早いもので成人式も終わり2016年も本格始動になった。これからの時期、年度末から新年度の準備にかかる企業も多いことだろう。JAGATでは、冬の恒例一大イベントpage展(2/3~2/5、池袋サンシャインシティ)の準備に大わらわの時期だ。
今春、新入社員が入社予定の企業では、受け入れ準備もあるだろう。真新しい新人をどのように教育し、いち早く必要な人材に教育するかは企業にとって重要ポイントだ。
相変わらず減らない入社3年以内の離職率
近年、新規学卒就職者の在職期間別離職率の推移をみると、3年以内に高校卒では約4割、大学卒では約3割の退職がある。中でも30人未満の企業では、3年以内に5割を超える離職率というのは驚きだ。
ひと昔前、就職後3年以内に中学卒の7割、高校卒の5割、大学卒の3割が離職する、いわゆる七五三現象という言葉も耳にしたが、現在ではおおむね六四三現象といったところだろう。この原因は、やりがいや環境、処遇などがあげられるが、想定とのギャップとミスマッチによるところが大きいと考えられる。

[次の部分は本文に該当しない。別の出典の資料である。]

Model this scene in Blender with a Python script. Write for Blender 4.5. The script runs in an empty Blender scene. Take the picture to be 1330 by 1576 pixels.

また、終身雇用や年功序列という制度が維持しづらくなった現在では、若年社員は以前のような会社への忠誠心や帰属意識は薄れてきている。まして、失われた20年のあいだに生まれ育ったいまどきの新入社員は、社会や経済への不安感が強く、ベテラン世代の価値観と異なるのは至極当然のことだろう。
したがって、企業側も学生側との間で現実に沿ったコミュニケーションの成立を目指している。なんと、大阪では学生が企業側(社長や人事担当)と飲食をともにしながら飾らず、互いを深く知るためのガチトークができる「ガチ就」という新たなスタイルもある。
受け入れ側にも準備が必要だ
採用後の新入・中途社員の早期戦力化は実現できているだろうか?
人材教育の中でも、高い意欲とモチベーションを持つ新人の早期戦力化は大切だ。新人が継続的に成長していくためには、自社や業界の情報はもちろん、早期段階における仕事の基礎や知識の学び方にある。
新入社員の教育手段は、比較的手軽に実施できるOJT(On the Job Training、仕事上指導)がお馴染みだ。しかし、有効に機能しているケースはそれほど多くはない。そもそも「見よう見まね」や、「手取り足取り」育成では主体的に行動する人材は育たない。
しかし多くの企業では、新人教育は入社後の短期間で済ませ、その後の育成は現場任せになりがちだ。したがって育成のスピードや教育効果は、配属先の先輩社員やリーダー・管理職の能力、力量によって大きく変わる。
いち早く、自ら考え、動く、即戦力の人材に育てるにはノウハウがある。またOJTの効果を大きく左右する要因は事前準備にある。すなわち新入社員を受け入れる側も準備して、まっさらな新人を早期戦力にするノウハウを身につけることも重要だ。教育途中に辞めてしまうという大打撃を避けるためにも受け入れる側にもそれなりのスキルが必要ではないだろうか。